Kuzweil warns about how difficult the concept of consciousness is and how even the most rational scientists can get into the vaguest rumblings here. And yet, for me he fails to deliver here. He gets as fuzzy as anyone else. In that chapter 7 he goes over the Turing test and makes his predictions about when a computer will pass the Turing test. He discusses Searle’s Chinese room and argues that if if what Searle said about that room is true, “the human brain would not be judged capable of thinking either”.

Perhaps the issue I have is that I don’t agree even with what the Turing test is supposed to mean. We recently saw how the University of Reading competition went. When I read the dialogues that made a third of the judges believe they were dealing with a human being, I was surprised, to put it mildly, that anyone could fall for it. Now, we need to ask: what is the difference between the 1/3 who believed the bot was a human and the 2/3 who didn’t? I don’t think the answer is “they are less clever”.  At least I think that cannot be the only explanation. I reckon the 1/3 of gullible people know less about what we know today of what kind of reactions we can automate.

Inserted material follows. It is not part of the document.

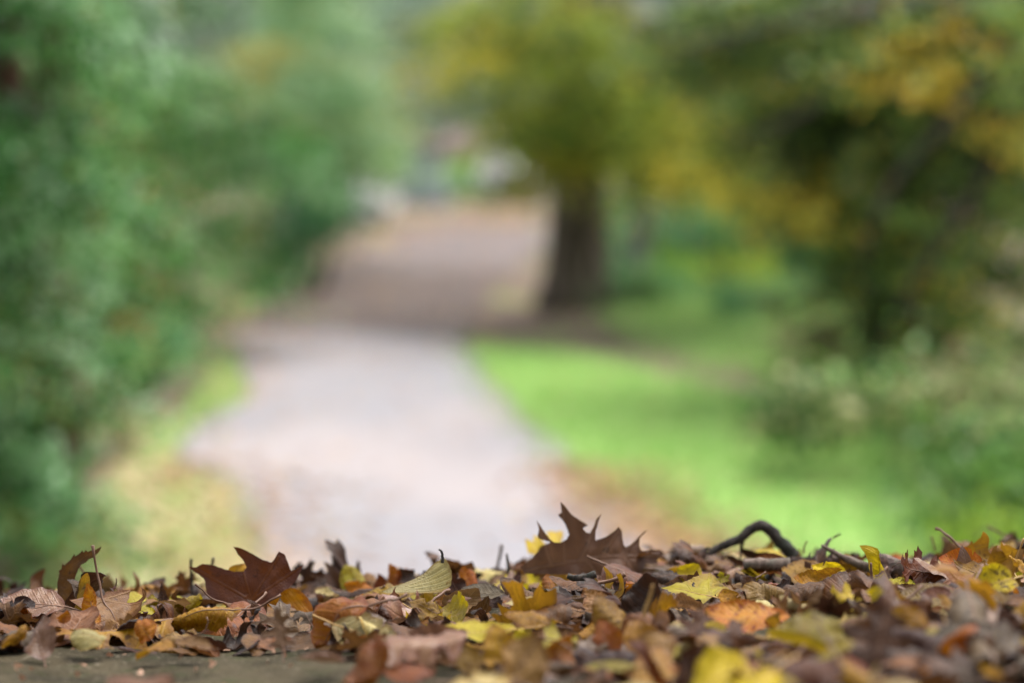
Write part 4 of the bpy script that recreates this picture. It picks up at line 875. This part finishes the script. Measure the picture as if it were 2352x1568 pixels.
def place_hero(h):
    box, kind, curl, colr, yaw, tilt, roll, var, label = h
    x0_, y0_, x1_, y1_ = box; cx = (x0_ + x1_) / 2; tw = x1_ - x0_; th_ = y1_ - y0_
    Y = bedhit(cx, y0_ * .25 + y1_ * .75)
    D = proto(kind, curl, var); M = rot(R(yaw), R(tilt), R(roll)); Mn = np.array(M)
    V0 = D['V'] @ Mn.T; L = .08; c = at(cx, (y0_ + y1_) / 2, Y)
    for _ in range(4):
        P = V0 * L + np.array(c); px, row = proj(P); L *= tw / (px.max() - px.min()); L = min(max(L, .016), .19)
        P = V0 * L + np.array(c); px, row = proj(P)
        c = c + Vector(((cx - (px.max() + px.min()) / 2) * K * Y, 0, -(y0_ - row.min()) * K * Y * .98))
    P = V0 * L + np.array(c)
    dz = drop(P, 12)                       # keep it in touch with the pile
    c.z += min(max(dz, -.05), .03) * .5
    P = V0 * L + np.array(c); settle(P, .012)
    put_leaf(D, M, L, c, colr, kind, curl, label)
# ---- ordinary topmost leaves first, heroes settle on top of them
hb = [h[0] for h in HERO]; rs = random.Random(23)
NF = 300 - len(HERO) - 4; cnt = 0; tries = 0; used = []
fills = []
while cnt < NF and tries < 9000:
    tries += 1
    y = rs.uniform(2.0, 3.38); x = rs.uniform(-.235, .235) * y
    if ybare(x, y) and rs.random() > .02: continue
    if any((x - a) ** 2 + ((y - b) * .8) ** 2 < .044 ** 2 for a, b in used): continue
    px, row = proj(np.array([[x, y, float(bedz(x, y)) + .05]]))
    if row[0] > 1600: continue
    used.append((x, y))
    kind, curl, colr, L = rand_leaf(rs, True)
    D = proto(kind, curl, rs.randrange(4)); tilt = rs.gauss(.08, .22); M = rot(rs.uniform(0, 6.28), tilt, rs.gauss(0, .22)); Mn = np.array(M)
    if y > 3.02:
        if curl in ('upturned', 'folded', 'crumpled'): curl = 'cupped'; D = proto(kind, curl, 1)
        L *= .78; M = rot(rs.uniform(0, 6.28), rs.gauss(0, .10), rs.gauss(0, .10)); Mn = np.array(M)
    P = D['V'] * L @ Mn.T + np.array((x, y, 0)); dz = drop(P, 24); P[:, 2] += dz; 
    settle(P, .010); fills.append((D, M, L, Vector((x, y, dz)), colr, kind, curl)); cnt += 1
for f in fills: put_leaf(*f)
for h in HERO: place_hero(h)
P_ = zz(z3, (80, 600), (1300, 430))
traced(t_oak, 3.0, (1290, 1345), (1100, 1325), 'warm', 
       [(zz(z3, (110, 610))[0], zz(z3, (1290, 440))[0])] + [(zz(z3, a_)[0], zz(z3, b_)[0]) for a_, b_ in [((330, 580), (240, 330)), ((430, 565), (420, 140)), ((560, 550), (690, 240)), ((720, 525), (865, 300)), ((900, 500), (1110, 310)), ((950, 500), (1050, 640)), ((600, 545), (700, 680))]],
       R(24), [(R(90), .08, 1.2), (R(20), .12, -1.0), (R(160), .1, -.7)], 'oak_leaf', 'oak', 'large mauve brown leaf with long pointed lobes standing highest on the crest', crump=.028, pleat=.3, seed=4)
traced(t_star, 2.92, (600, 1330), (560, 1360), 'rust', [(zz(z1, (1700, 640))[0], zz(z1, b_)[0]) for b_ in [(1290, 425), (1600, 330), (1880, 360), (2030, 430)]],
       R(22), [(R(100), .15, 1.3), (R(180), .15, -1.3), (R(20), .2, 1.6)], 'maple_leaf', 'maple', 'dark red brown star shaped leaf with four points on the crest at the left', crump=.014, pleat=.2, seed=6)
traced(t_serr, 2.9, (165, 1350), (150, 1370), 'brown', [(zz(z1, (430, 550))[0], zz(z1, (470, 430))[0]), (zz(z1, (470, 430))[0], zz(z1, (560, 370))[0]), (zz(z1, (560, 370))[0], zz(z1, (690, 300))[0])],
       R(12), [(R(60), .5, .8), (0, .1, .5)], 'hornbeam_leaf', 'hornbeam', 'narrow serrated brown leaf curving upright at the left', crump=.012, pleat=.2, seed=8)
bz = zz(z2, (690, 640))[0]
traced(t_fan, 2.84, zz(z2, (950, 650))[0], bz, 'cream', [(zz(z2, (690, 638))[0], zz(z2, b_)[0]) for b_ in [(1090, 450), (1140, 490), (1175, 530), (1185, 570), (1180, 610), (1000, 515)]],
       R(50), [(R(0), .1, 1.3)], 'lime_tree_leaf', 'lime', 'pale cream yellow fan shaped leaf with radiating veins, left of centre', crump=.008, pleat=.5, seed=9)

# ---- labels of the ordinary leaves: look first, then the nearest named leaf
named = []
for r, P, kind, curl, colr, lab in LEAVES:
    if lab: px, row = proj(P); named.append((r, (px.min() + px.max()) / 2, (row.min() + row.max()) / 2, lab))
CW = dict(flat='flat', cupped='cupped', rolled='rolled up', folded='folded', crumpled='crumpled', upturned='upturned')
taken = {}
def short(lab):
    ws = lab.split(); return ' '.join(ws)
pend = []
LMK = [('large mauve brown leaf with long pointed lobes', 'the tall lobed leaf'), ('dark red brown star', 'the star shaped leaf'), ('narrow serrated', 'the upright serrated leaf'), ('pale cream yellow fan', 'the pale fan leaf'), ('yellow leaf with black spots', 'the black spotted leaf'),
       ('bright yellow maple leaf lying flat', 'the flat yellow maple leaf'), ('dark red brown fan leaf', 'the dark fan leaf'), ('mauve brown oak leaf facing', 'the forward facing oak leaf'), ('long yellow to orange', 'the flame coloured leaf'), ('large glossy pinkish', 'the glossy mauve leaf'),
       ('crumpled mottled yellow', 'the crumpled mottled leaf'), ('bright yellow lobed leaf right', 'the bright yellow lobed leaf'), ('smooth orange rounded', 'the smooth orange leaf'), ('large blurred golden yellow', 'the big golden yellow leaf'), ('big blurred olive tan', 'the big olive tan leaf'),
       ('rust brown domed', 'the rust domed leaf'), ('large pinkish tan leaf with raised', 'the left edge pinkish leaf'), ('pale pointed leaf standing', 'the pale pointed leaf'), ('golden ochre leaf hanging', 'the hanging ochre leaf'), ('red brown leaf under the arched', 'the arched twig'),
       ('long lime yellow', 'the long lime yellow leaf'), ('speckled ochre pleated', 'the speckled ochre leaf'), ('dark strongly pleated', 'the dark pleated leaf'), ('glowing orange yellow', 'the glowing orange leaf'), ('large smooth pinkish grey', 'the pinkish grey leaf'), ('long rolled ochre', 'the long rolled ochre leaf'),
       ('blurred pale cream leaf', 'the bottom cream leaf'), ('black brown leaf with two', 'the two pronged leaf'), ('dull grey brown leaf', 'the dull grey brown leaf'), ('pale yellow leaf with parallel', 'the parallel veined leaf'), ('golden pleated leaf low', 'the low golden pleated leaf'), ('orange and yellow crumpled leaf', 'the front edge orange leaf')]
marks = []
for key, nm in LMK:
    for r, cx, cy, lab in named:
        if lab.startswith(key): marks.append((nm, cx, cy)); break
def relation(dx, dy):
    dy *= 1.6
    if abs(dx) > 1.8 * abs(dy): return 'right of' if dx > 0 else 'left of'
    if abs(dy) > 1.8 * abs(dx): return 'in front of' if dy > 0 else 'behind'
    return ('front right of' if dx > 0 else 'front left of') if dy > 0 else ('back right of' if dx > 0 else 'back left of')
for e in LEAVES:
    r, P, kind, curl, colr, lab = e
    if lab: continue
    px, row = proj(P); cx, cy = (px.min() + px.max()) / 2, (row.min() + row.max()) / 2
    nm, mx_, my_ = min(marks, key=lambda q: (q[1] - cx) ** 2 + ((q[2] - cy) * 1.6) ** 2)
    sz = float(px.max() - px.min()); size = 'small' if sz < 95 else ('large' if sz > 175 else '')
    t = ' '.join(q for q in (size, CW[curl], WORD[colr], KWORD[kind], relation(cx - mx_, cy - my_), nm) if q)
    pend.append([t, r, cx, cy, sz]); r['group'] = 'fallen leaves on the bank'
by = {}
for q in pend: by.setdefault(q[0], []).append(q)
for t, L_ in by.items():
    if len(L_) == 1: L_[0][1]['label'] = t
    else:
        L_.sort(key=lambda q: q[2])
        for i, q in enumerate(L_):
            w_ = 'leftmost' if i == 0 else ('rightmost' if i == len(L_) - 1 else ['second', 'third', 'fourth'][min(i - 1, 2)] + ' from left')
            q[1]['label'] = t + f', {w_}'
for q in pend:
    l_ = q[1]['label']
    if len(l_.split()) > 16: l_ = l_.replace('small ', '').replace('large ', '', 1)
    if len(l_.split()) > 16: l_ = l_.replace('yellow and orange', 'orange yellow').replace('black spotted yellow', 'spotted yellow')
    q[1]['label'] = l_
for e in LEAVES:
    if e[5]: e[0]['group'] = 'fallen leaves on the bank'

# ---- twigs and stems
def twig(name, zf, P, Y, r0, r1, label, mat=TWIG, side=(), n_=5, cat='twig', wob=.12, dy=None):
    W = [at(*zf(x, y, x, y)[:2], Y + (dy[i] if dy else 0)) for i, (x, y) in enumerate(P)]; o_ = W[0].copy()
    q = spline([w - o_ for w in W], n_); k = len(q)
    root = obj(name, None, label=label, cat=cat, loc=o_)
    obj('shaft', MB().tube(q, [r0 + (r1 - r0) * i / (k - 1) for i in range(k)], 9, wob).mesh('shaft', mat), root)
    for sp in side:
        Ws = [at(*zf(x, y, x, y)[:2], Y) - o_ for x, y in sp]; q = spline(Ws, 4)
        obj('side_twig', MB().tube(q, [.0032 * (1 - .6 * i / (len(q) - 1)) for i in range(len(q))], 7, wob).mesh('side_twig', mat), root)
    return root
twig('arched_twig', z3, [(1590, 490), (1650, 455), (1720, 410), (1840, 365), (1930, 300), (2010, 245), (2090, 260), (2150, 315), (2210, 385), (2270, 440), (2310, 500)], 3.16, .0046, .0095, 'dark arched twig bridging over the crest right of the large lobed leaf',
     side=[[(1905, 330), (1888, 390), (1880, 450), (1872, 520)], [(1560, 470), (1600, 430), (1640, 440)]])
twig('stick', z4, [(690, 335), (760, 375), (860, 430), (960, 475), (1070, 515)], 3.0, .0016, .0062, 'long slanting grey brown stick right of the arched twig', STICK)
twig('bark_strip', z4, [(1090, 470), (1180, 490), (1300, 515), (1420, 545), (1510, 575)], 2.98, .013, .012, 'thick grey brown strip of bark beneath the two pronged leaf', STICK, cat='bark', wob=.2)
twig('leaf_stem', z4, [(1310, 685), (1400, 720), (1560, 775), (1720, 800), (1900, 806), (2120, 800), (2400, 788)], 2.62, .0032, .0012, 'thin red brown stem lying across the pinkish grey leaf at the right', STALK, cat='stem', wob=.05, dy=[0, 0, 0, 0, .02, .03, .05])
twig('twig', z3, [(455, 655), (520, 672), (600, 665), (690, 640)], 2.8, .0035, .0045, 'short dark curved twig at the foot of the large lobed leaf')
twig('twig', z3, [(930, 640), (880, 670), (800, 695), (700, 715), (560, 745)], 2.76, .0028, .0015, 'thin reddish twig running down left below the large lobed leaf', STALK)
twig('twig', z3, [(1900, 560), (2000, 555), (2120, 562), (2280, 560)], 3.0, .007, .008, 'straight brown stick under the arched twig', STICK)
twig('sprout', z1, [(1300, 640), (1292, 470), (1290, 420), (1292, 370)], 3.1, .0015, .0019, 'short green sprout left of the star shaped leaf, the left one', TWIG, cat='sprout')
twig('sprout', z1, [(1410, 640), (1425, 450), (1432, 410), (1442, 362)], 3.1, .0014, .002, 'short green sprout above the star shaped leaf, the right one', TWIG, cat='sprout')
twig('twig', z2, [(1470, 640), (1500, 500), (1530, 370), (1545, 290)], 3.3, .0018, .0024, 'blurred pale grey twig upright on the crest', STICK)
twig('twig', z2, [(1570, 640), (1590, 500), (1585, 400), (1578, 355)], 3.12, .0022, .0015, 'short dark twig upright beside the pale grey one')
twig('leaf_stem', z4, [(1620, 380), (1610, 330), (1590, 265)], 3.2, .0016, .0012, 'fine curved stem above the red brown lobed leaf on the crest', STALK, cat='stem')
twig('leaf_stem', z4, [(545, 400), (548, 350), (575, 300)], 3.1, .0012, .0009, 'hair thin stem upright on the crest right of the arched twig', STALK, cat='stem')
twig('leaf_stem', z1, [(768, 590), (785, 540), (785, 500)], 2.9, .001, .0008, 'hair thin stem upright beside the dark brown crumpled leaf', STALK, cat='stem')
twig('leaf_stem', z2, [(1118, 420), (1118, 370), (1108, 335), (1090, 325)], 2.85, .0022, .0009, 'dark hooked stem rising above the pale fan leaf', TWIG, cat='stem')
twig('leaf_stem', z3, [(1080, 985), (1105, 900), (1140, 800), (1155, 730)], 2.4, .0022, .0014, 'pale upright stem in front of the dark fan leaf', STALK_Y, cat='stem')
twig('leaf_stem', z4, [(1105, 640), (1100, 560), (1095, 480)], 2.75, .002, .0012, 'rust red stem upright left of the small red brown leaf', STALK, cat='stem')
twig('leaf_stem', z4, [(2240, 745), (2290, 780), (2400, 830)], 2.6, .004, .003, 'dark thick stem end at the right edge', TWIG, cat='stem')
# ---- crumbs of leaf and nut husks among the litter
AV, AF, AT = [], [], []; nb = 0; rs = random.Random(5)
P = []
for i in range(1500):
    y = rs.uniform(1.7, 3.3); x = rs.uniform(-.3, .3) * y; b_ = ybare(x, y)
    if b_ and rs.random() > .35: continue
    j, i2 = idx(np.array([[x, y]])); P.append((x, y, float(HM[j[0], i2[0]]) + .002 - (.0 if b_ else .012)))
P = np.array(P); V, F, T = leafcloud(P, .010, .7, rng.random(len(P)), 0)
obj('leaf_crumbs', np_mesh('leaf_crumbs', V, F, LITTERM, pt={'tint': T * .6}), label='small crumbs of broken leaf scattered over the bank', cat='leaf litter', kind='stuff')
print('leaves', len(LEAVES), 'hero', len(HERO), 'fill', cnt)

I think consciousness, at least as we see it in humans, is very related to a very deep degree of self-reference, the existence of a system that is aware of itself, of itself being aware of itself and and so on recursively. If we relate this system to the idea of the Chinese room: human consciousness would be capable not only of acting as a Chinese room towards the external world, but of creating internal, virtual Chinese rooms it can analyse on itself and in itself, virtual Chinese rooms and other kinds of rooms it can think of.

All in all, although Kurzweil tends to exaggerate here and there, his writing is readable, he provide some interesting pieces of information for everyone and he contributes to the discussion about how we can build more intelligent computer systems.